In the last 10 years, nationalism has become a prominent political force across Western countries, and this is the biggest Far-Right vote in the UK over that time. Some have suggested that Reform will overtake the Conservatives and become the main opposition party after the next election.
Naturally, memes, milkshakes and all kinds of munitions are being thrown at Reform’s charismatic leader, Nigel Farage.
Here’s a thought experiment, in two parts.
First, let’s say that Nigel Farage is not a real person. Neither is Donald Trump, or Kamala Harris or Keir Starmer. They're more like avatars, or actors in a play. I know they all wake up in the morning as real people, living in those bodies, conducting real relationships with whoever does life with them, but I doubt I will ever encounter those people. I will only ever see figureheads playing some part on a stage of power, mediated to me through various outlets and filters.

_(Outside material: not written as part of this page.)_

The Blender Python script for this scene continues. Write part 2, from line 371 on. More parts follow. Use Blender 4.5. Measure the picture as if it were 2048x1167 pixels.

Secondly, in some ways, they who play such roles are not quite as important as we make them. The world hasn't swung to the right because Nigel Farage and Donald Trump appeared. They appeared because the world had swung to the right. If they had not appeared, others would have popped up to play some similar role. There is no shortage of possible puppets for the kinds of power at work in the world.
The thought experiment then plays out something like this: Firstly, it means the Nigel Farage I encounter is not a real person that I can hate or love or forgive, or what have you. It also means that little would change if Nigel Farage were to have some Damascus Road conversion (though I wish all good things upon the person who gets up in the morning to play the role of Nigel Farage). Some other figurehead would just fill the role.
What then? Well, then the sphere of real things and real people is shifted a little. If I avert my gaze for a moment from the arresting spectacle of the leaders being mediated to me, I find that the real questions lie less with Nigel Farage, and more with 4 million people who I don’t know. But crucially, they are real people. If Nigel Farage were to disappear, they, with their views, experiences, and discontents, would still be there. Certainly, the 4 million people who voted for Reform won’t be dissuaded by liberals who make memes about them and call them stupid. Those people are preaching to the choir.
If you can’t listen to the pain that caused the troubling choices of another, then nothing new will happen, and nothing you say will matter to them. If you cannot understand another person's choices, then you are presented with an opportunity to discover something beyond the boundaries of your own experiences. You have been presented with the opportunity to listen to someone whose life has been conditioned by an entirely different set of terms. What fears conditioned their vision and perspective? And why would they defer to your vision of things if you know very little about their world? Why would they lean in to understand you, if they don't feel listened to or understood?
The starting point is not found among moralising judgments, intellectual arguments, or memes that demolish in five seconds. It begins by seeking to understand why someone is doing what they are doing. If this why lies outside of one’s own social experience, then there is some journey of discovery ahead.
I am reminded of something the theologian Ched Myers once said: “hope is where your ass is…” (as in “arse”). Meaning, I think, that in the end, opinions are cheap. What really matters is where you are willing to place your physical body in order to encounter the lived experience of someone else, someone different.
The infrastructure for having opinions and sharing them is all so available today. The infrastructure for going and encountering the life of someone very other is very spare indeed. In fact, a great deal of infrastructure exists to prevent such encounters from ever occurring at all. To seek hope through encounter means going back to the beginning and finding paths that barely exist, or perhaps making them from nothing. Slow, awkward, clunky, dangerous, joyous: such is the road toward new and more beautiful possibilities.